A Time to Die (1991): Praise the Lords

Matty probes a so-so PM Entertainment flick that’s buoyed by a great turn from its leading lady.

Lensed in spring ‘91 — just before co-star Jeff Conaway was sentenced to sixty days house arrest after hitting a cyclist while drunk driving, fact fans — A TIME TO DIE managed to bag cinema space in a couple of Los Angeles fleapits ahead of its U.S. video release at the back end of the year, on 5th December. Though unnoticed during its brief theatrical run, in the weeks either side of A Time to Die’s cassette bow the film received a surprising amount of coverage in the mainstream press, mostly as a footnote in misogynistic write-ups about Traci Lords.

At the time, Lords had finally established herself as a ‘legitimate’ actress thanks to excellent turns in Jim Wynorski’s Not of This Earth (1988) and John Waters’ Cry-Baby (1990), and guest spots on TV shows Married… With Children and MacGyver. Certain hacks, however, were still obsessed with her porn background and referenced it in anything remotely Lords-related. Even now-revered pundit Joe Bob Briggs would crudely lament how the starlet — who, lest we forget, was underage for the vast majority of her XXX work — didn’t ‘get naked’ anymore, fostering a belief that every new Lords pic ought to rest on her tits and tits alone. Because hey, once a porn star, always a porn star, right? Such was the case with A Time to Die. The bulk of the notices this PM Entertainment production gathered were more preoccupied with the lack of nudity in Lords and Conaway’s love scene than they were with anything else — which, of course, misses the point of the film entirely.

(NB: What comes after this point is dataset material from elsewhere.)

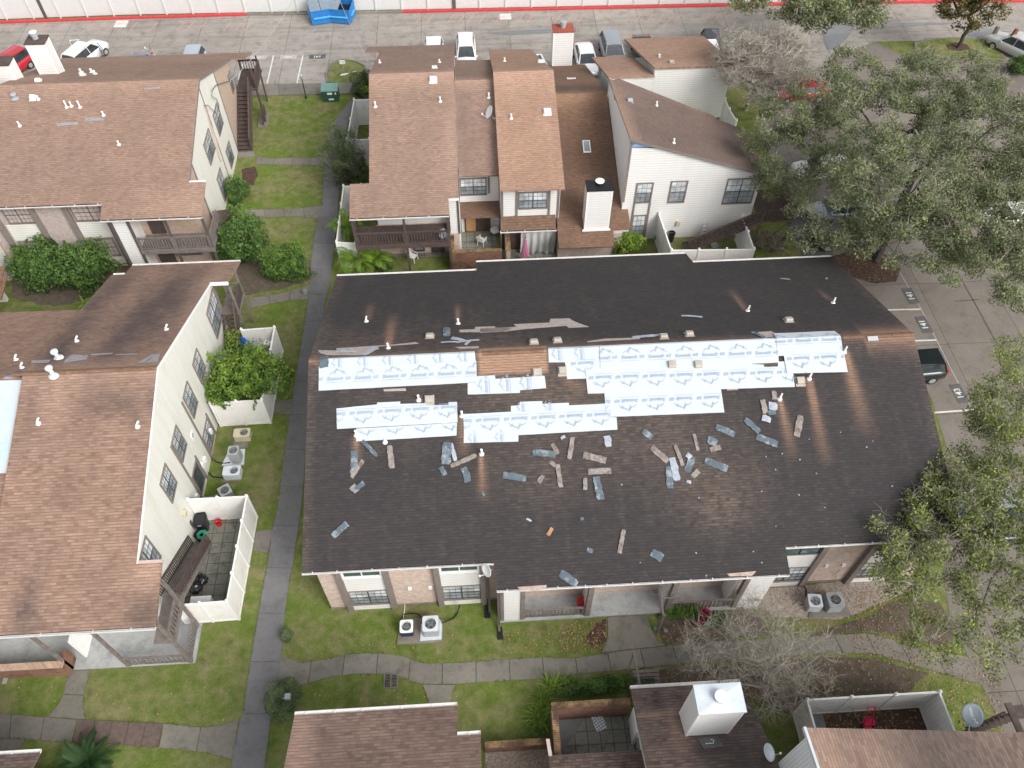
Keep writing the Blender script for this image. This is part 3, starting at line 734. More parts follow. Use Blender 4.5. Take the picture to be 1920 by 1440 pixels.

Despite being marketed in PM’s increasingly bombastic manner (guns and fire feature prominently on its key art [1]), A Time to Die sidesteps the expected action movie licks. There’s a bit of shooting and a stirring finale when its two initially jarring strands — domestic drama and suspenser — collide with an unexpected degree of harmony; but, by and large, it’s a performance-driven flick closer to the kind of gritty, name-led thrillers that the company churned out before they found their wilder groove across Cyber Tracker (1994) et al (cf. Wings Hauser/Coldfire (1990), Dan Haggerty/Repo Jake (1990)). The first of three vehicles she’d topline for PM, Lords was instrumental in A Time to Die’s development and had the film tailored to a brief of her design when the shingle’s bigwigs, Richard Pepin and Joseph Merhi, asked what it’d take to get her under contract. 

“I said I wanted to play someone a little older because I’d been playing teen roles,” stated Lords in one of the few even-handed newspaper pieces of the period. “I wanted to play a strong woman, an independent woman, a woman of the ‘90s, who goes through all this adversity and is used by people — and then she gets her revenge in the end! I’m very proud of the film and I’m very proud I got to do it.” [2]

And so she should be, at least in terms of her own contribution. Then twenty-two, Lords is excellent as Jackie, a shutterbug working for the LAPD. Introduced as a ballsy and mischievous nuisance, Jackie hides heartache behind her smirk and defiant attitude. A fashion photographer by trade, her unwanted post with the bizzies is the result of a community service order following a false drug charge trumped up by a bent officer (Robert Miano) which, in a further twist, caused the young mother to lose custody of her five year-old son. Despite the family stuff coming across as exhaustingly schmaltzy — a trait worsened by several horrifically sugary cues by regular PM composer Louis Febré — Jackie is a fascinating part, and Lords injects director Charles T. Kanganis’ self-penned script with a verisimilitude that transcends the cheesiness. Indeed, based upon Lords’ above-noted comments, there’s a powerful feeling of catharsis to her hugely effective portrayal too. As the involving — if plodding and awkwardly structured — A Time to Die settles into revenge territory at the forty minute mark (Jackie photos Miano’s crooked cop in a compromising position, and he unleashes hell trying to get her snaps before the inevitable comeuppance), there’s a sense that Lords is not only fighting back in character but fighting back metaphorically as well.

Against those convinced that her best work was done sans clothes.

And, maybe, against those who exploited her in real life.

It’s just a shame that the rest of the film never quite matches her.  

Lords, PM and Kanganis reunited for the superior Intent to Kill (1992), and Lords concluded her Pepin and Merhi tenure with Ice in 1994.

USA ● 1991 ● Thriller ● 89mins

Traci Lords, Jeff Conaway, Robert Miano ● Wri./Dir. Charles T. Kanganis  

[1] As does a completely different kid to the one who appears in the actual film.
[2] Relying on her Guardian Angel by John Wooley, Tulsa World, 25th October 1991.